A WORLD that’s “drowning” in wheat supply causing “miserable” prices and extended “pain” for family farmers has prompted a flippant quip to make a point about the “interesting” science of global warming, from new Crawford Fund Chair John Anderson.
Mr Anderson is still producing grains on the family’s 102 year-old farm at Gunnedah in north-west NSW, and is now seeing the next generation moving in to take-over the business.
The former Nationals leader and Deputy Prime Minister made a speech yesterday to open an event in Canberra looking at food security, biosecurity and national security in the Melanesian Arc, where he quipped “not all together flippantly” about a scientific question, underpinning the current global glut of wheat production.
“I’m concerned about the family grain farmer because these wheat prices are very miserable at the moment - but it’s not the first time we’ve seen it,” he said.
“However, I think the science behind this might prove to be very interesting.
“We’ve had unprecedented global production in grain and we’re in danger of drowning in wheat globally, so maybe we’ll have to do something about global warming.
“But that’s just being a bit flippant, to make the point.”
Mr Anderson said the Ukraine was “really starting to muscle up” in terms of boosting wheat production and having a significant impact on the global grains market.
He said the large Eastern Europe country with Black Sea coastline had very rich soils and a reliable climate with input and production costs that were far lower than those in Australia.
“We do need to realise just what a power-house the Ukraine in particular is,” he said.
“It’s a massive area of very, very productive land and it was the bread basket of Europe before the upheavals of the communist era that destroyed agriculture in so much of that part of the world.
“It has taken quite a while since the Iron Curtain was lifted, but they’re now starting to get their act together, like sorting out land title issues and starting to act like capitalists and even importing second hand Australian headers.
“The Ukraine is starting to go about wheat production in a very serious way.”

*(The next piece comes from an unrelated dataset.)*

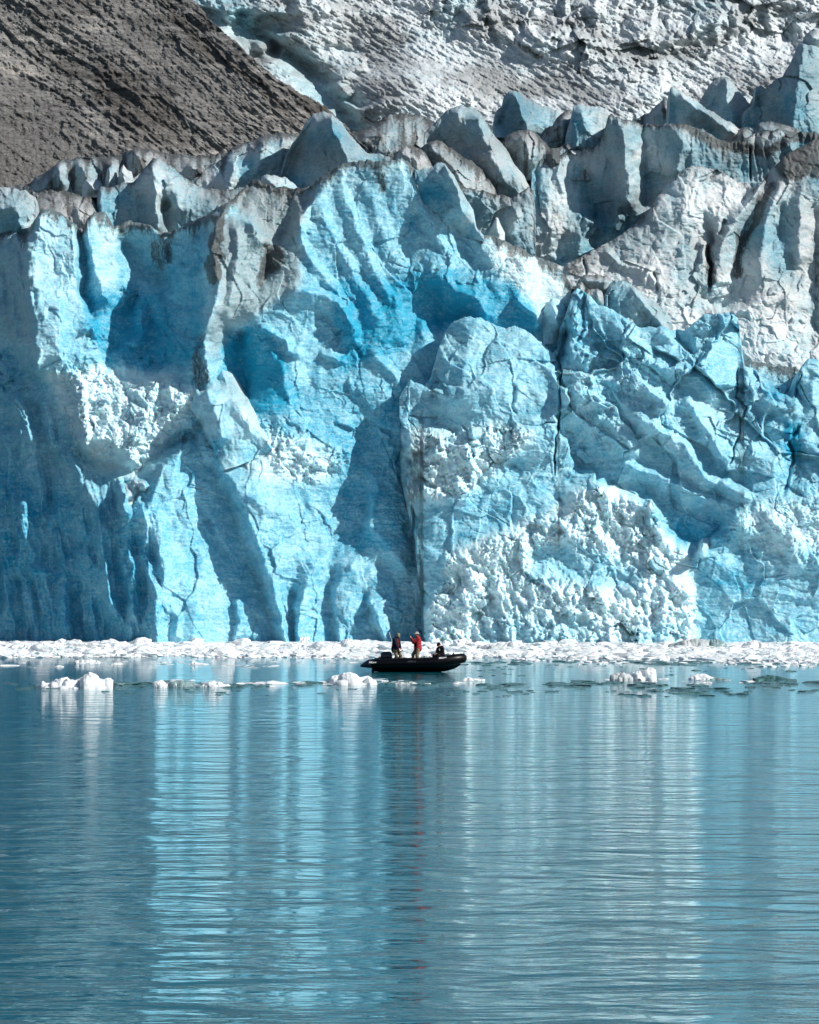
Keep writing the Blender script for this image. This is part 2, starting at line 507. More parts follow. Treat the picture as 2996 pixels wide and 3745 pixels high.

Of the global wheat price outlook, Mr Anderson said, “I think we may be in for a little bit of pain for quite some time”.
He said however there had been some bright spots for farmers with chick pea prices for example being very high and strong.
But it may take a while to digest the globe’s capacity to produce enormous quantities of wheat and other cereals, he said.
“On the other hand we’ve been here before and sadly, in many ways, it will probably be resolved by a combination of low prices being the answer to low prices and no doubt somewhere around the globe there will be some terrible weather event which you wouldn’t wish on anyone,” he said.
“But certainly at the moment the only thing that carried a lot of farmers this harvest was simple volume - the tonnages they managed to produce - because the prices were pretty miserable.”
Mr Anderson said the solution was the old adage of farmers moving away from crops that earned low prices, to ease the high supply scenario.
“The answer to high prices is high prices and the answer to low prices is low prices,” he said.
“I think we will see people withdrawing this paddock here and this paddock there.”
Having been a member of the Fund’s board since 2010, Mr Anderson has now replaced one-time Labor Agriculture Minister John Kerin who served in the role for six years.
Mr Kerin was acknowledged by the new Chair for his “passionate and determined efforts” working for the Fund and promoting international agricultural research in areas of humanitarian benefit which also advance Australian farming.